Worst game of the year.
Welcome to Super Meat Boy. Super Meat Boy attempts to be a throwback to classic gaming. The creators attempted to make an old school styled platform game with a over the top level of difficulty. However they made a few too many wrong turns on their way to pseudo-classic gaming goodness. While Super Meat Boy tries as hard as it can to be a modern classic, it comes off as anything but.
The gameplay is simple. You can jump, and you can jump off of walls. That's it. The creators attempted to make a simple game, and they did succeed at that. However it's simplicity is it's own downfall. The lack of depth in it's gameplay leads the game to be no more entertaining than a flash game from 5 years ago. It's easy to see that they tried to go for a basic addicting gameplay style of platformers long past, but you can't take a box of juice and pass it off as vintage aged wine. There are attempts at putting replay value into the game with a metric ton of stages and various time trial modes and such, but there is a definite quality quantity problem here.
Super Meat Boy prides itself in being an overly difficult "nintendo hard" game that encourages you to throw a controller against a wall. But this isn't necessarily something to celebrate. While there are tons of games like this back in the Nintendo age with an exceedingly high difficulty, if you look back most of this difficulty is the result of bad game design, poor level architecture, and awful controls. Any classic game that actually stands up to the test of time, such as the Mario series, still has a shine of perfection because it didn't have these issues of early games. The Mario series had easy and fun controls, unique and entertaining stages, and great game design, and thanks to all this holds strong as a game even today. However, if you were to try to sit down with any modern gamer and play one of the notorious "nintendo hard" classics you would get nothing but a very frustrated and bored gamer. Difficulty is not an excuse for poor game design, and Super Meat Boy does not get a free pass just because it has 200 difficult levels. I'd rather play 20 excellent stages than 200 hastily cobbled together "hardcore classic gamer" levels.
The graphics are confusing. While the game tries hard in every aspect to be a throwback style classic game, it looks nothing like one. Instead you get the graphics of a Newgrounds flash game. That's the only way to really describe the game's appearance. It's confusing because it conflicts completely with the game's classic style attempt. Games did not look anything like flash games back in the Nintendo days, you'd be hard pressed to find any professional done game with this style of graphics now a days as well. It just doesn't fit with the game's whole jive. While there are some stages which put you into a retro graphics pixel art style mode, it would seem to me that it would make more sense to make the whole game like this. It would at least mesh together with the rest of the game's style. On the other hand the pixel graphics aren't impressive on their own either. It seems to me any modern game released with a 2d side scrolling gameplay style needs either very impressive hand drawn graphics or a 2.5d graphics style to be worth looking at. Having said this, Super Meat Boy is not worth looking at.

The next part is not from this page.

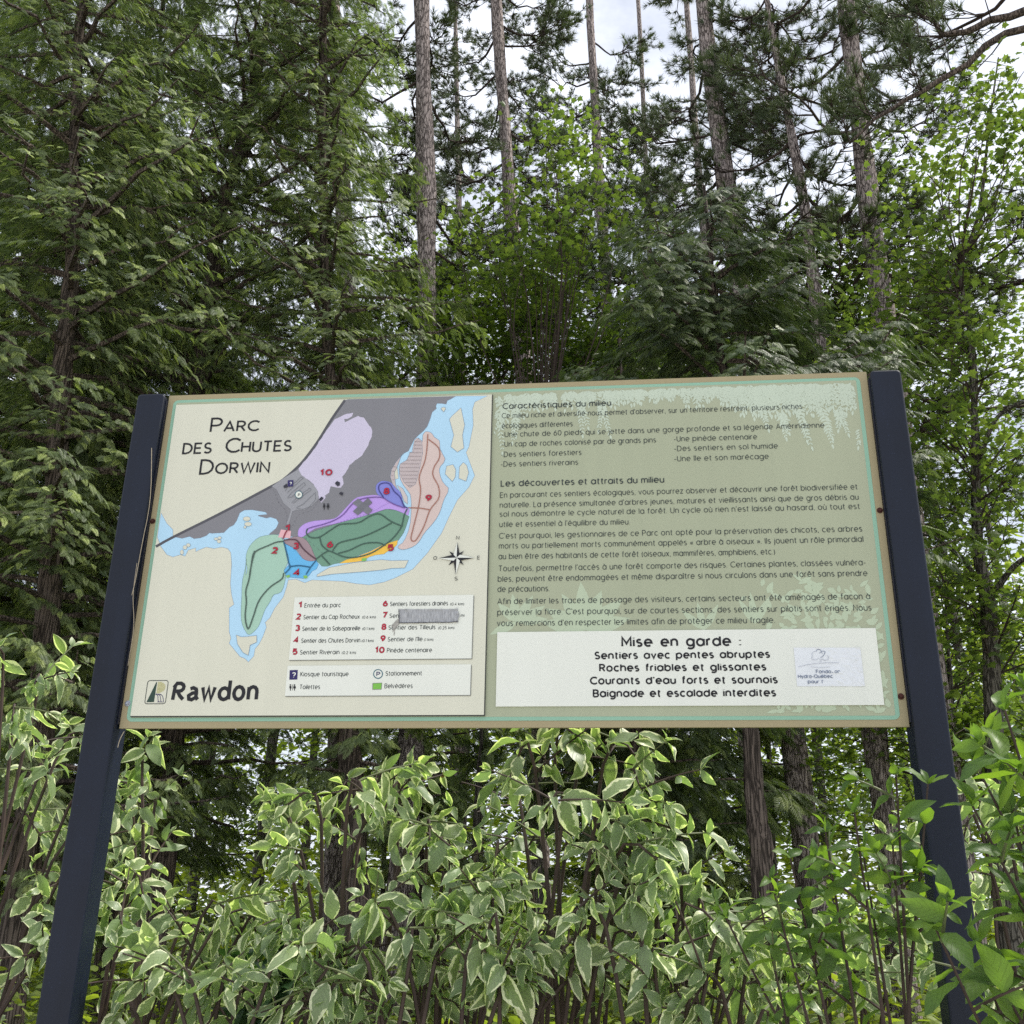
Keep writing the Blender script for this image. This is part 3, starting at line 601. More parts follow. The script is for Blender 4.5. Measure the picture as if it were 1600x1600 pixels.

The sound is not worth discussing, it's the typical chiptune music you expect from a generic indie game. While I am a fan of classic video game music, I am not into the whole modern fad of C64 sounding soundtracks in games attempting to be classic. Music sounded the way it did back then because of technology limitations, any composer from the past would have made use of modern sound technology in a game if they had the choice.
Overall, Super Meat Boy is an obnoxious attempt to get the more gullible to pony up $15 by waving it's arms around and screaming HEY LOOK I'M INDIE AND CLASSIC STYLED.